Published by: Bucknell University Press

Published on: 12 December 2013

Format: LCP-protected ePub

Size: 260 pages

ISBN: 9781611485080


Transatlantic Travels in Nineteenth-Century Latin America: European Women Pilgrims

Retraces the steps of five intrepid “lady travelers” who ventured into the geography of the New World—Mexico, the Southern Cone, Brazil, and the Caribbean—at a crucial historical juncture, the period of political anarchy following the break from Spain and the rise of modernity at the turn of the twentieth century. Traveling as historians, social critics, ethnographers, and artists, Frances Erskine Inglis (1806–82), Maria Graham (1785–1842), Flora Tristan (1803–44), Fredrika Bremer (1801–65), and Adela Breton (1849–1923) reshaped the map of nineteenth-century Latin America.

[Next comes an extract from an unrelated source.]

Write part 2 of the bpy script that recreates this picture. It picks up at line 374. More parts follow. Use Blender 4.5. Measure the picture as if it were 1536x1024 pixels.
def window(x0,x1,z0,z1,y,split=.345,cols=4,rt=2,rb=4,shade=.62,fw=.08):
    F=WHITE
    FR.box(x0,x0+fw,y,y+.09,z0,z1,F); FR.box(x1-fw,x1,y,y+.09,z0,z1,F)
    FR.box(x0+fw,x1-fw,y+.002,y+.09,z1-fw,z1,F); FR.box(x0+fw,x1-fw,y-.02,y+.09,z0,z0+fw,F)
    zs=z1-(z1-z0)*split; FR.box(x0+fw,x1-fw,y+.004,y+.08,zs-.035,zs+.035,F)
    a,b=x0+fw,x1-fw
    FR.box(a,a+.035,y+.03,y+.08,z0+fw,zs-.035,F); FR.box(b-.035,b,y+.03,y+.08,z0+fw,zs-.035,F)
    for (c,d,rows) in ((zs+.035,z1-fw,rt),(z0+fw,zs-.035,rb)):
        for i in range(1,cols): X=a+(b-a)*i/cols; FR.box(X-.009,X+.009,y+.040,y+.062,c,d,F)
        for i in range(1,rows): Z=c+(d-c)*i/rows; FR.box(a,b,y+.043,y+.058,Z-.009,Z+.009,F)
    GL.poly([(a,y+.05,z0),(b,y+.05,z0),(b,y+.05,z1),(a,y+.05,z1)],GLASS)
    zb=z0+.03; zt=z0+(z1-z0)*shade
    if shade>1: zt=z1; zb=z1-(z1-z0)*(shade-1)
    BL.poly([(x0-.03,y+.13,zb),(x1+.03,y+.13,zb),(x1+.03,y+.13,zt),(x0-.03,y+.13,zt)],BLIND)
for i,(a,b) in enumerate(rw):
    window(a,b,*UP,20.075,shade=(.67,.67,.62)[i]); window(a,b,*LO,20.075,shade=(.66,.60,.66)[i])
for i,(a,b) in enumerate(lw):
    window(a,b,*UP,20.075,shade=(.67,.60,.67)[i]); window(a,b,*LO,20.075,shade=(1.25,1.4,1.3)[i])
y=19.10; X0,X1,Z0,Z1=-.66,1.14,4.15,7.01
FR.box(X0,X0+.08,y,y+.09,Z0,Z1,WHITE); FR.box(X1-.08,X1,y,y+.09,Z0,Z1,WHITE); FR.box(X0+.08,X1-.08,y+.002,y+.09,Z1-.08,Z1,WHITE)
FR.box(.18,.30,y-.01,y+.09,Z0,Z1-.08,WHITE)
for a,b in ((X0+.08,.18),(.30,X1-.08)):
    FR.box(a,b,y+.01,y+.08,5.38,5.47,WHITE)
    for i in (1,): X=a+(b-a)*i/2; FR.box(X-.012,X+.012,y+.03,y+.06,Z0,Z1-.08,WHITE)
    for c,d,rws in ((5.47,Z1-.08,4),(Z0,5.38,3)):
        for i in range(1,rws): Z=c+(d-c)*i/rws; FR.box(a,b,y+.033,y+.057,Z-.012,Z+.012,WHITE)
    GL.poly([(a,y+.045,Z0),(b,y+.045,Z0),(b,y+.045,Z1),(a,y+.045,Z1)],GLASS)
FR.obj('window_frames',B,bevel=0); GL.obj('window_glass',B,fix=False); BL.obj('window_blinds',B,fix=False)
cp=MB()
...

Organized by themes rather than by individual authors, this book examines European women’s travels as a spectrum of narrative discourses, ranging from natural history, history, and ethnography. Women’s social condition becomes a focal point of their travels. By combining diverse genres and perspectives, women’s travel writing ushers a new vision of post-independence societies.

The trope of pilgrimage conditions the female travel experience, which suggests both the meta-end of the journey as well as the broader cultural frame shaping their individual itineraries.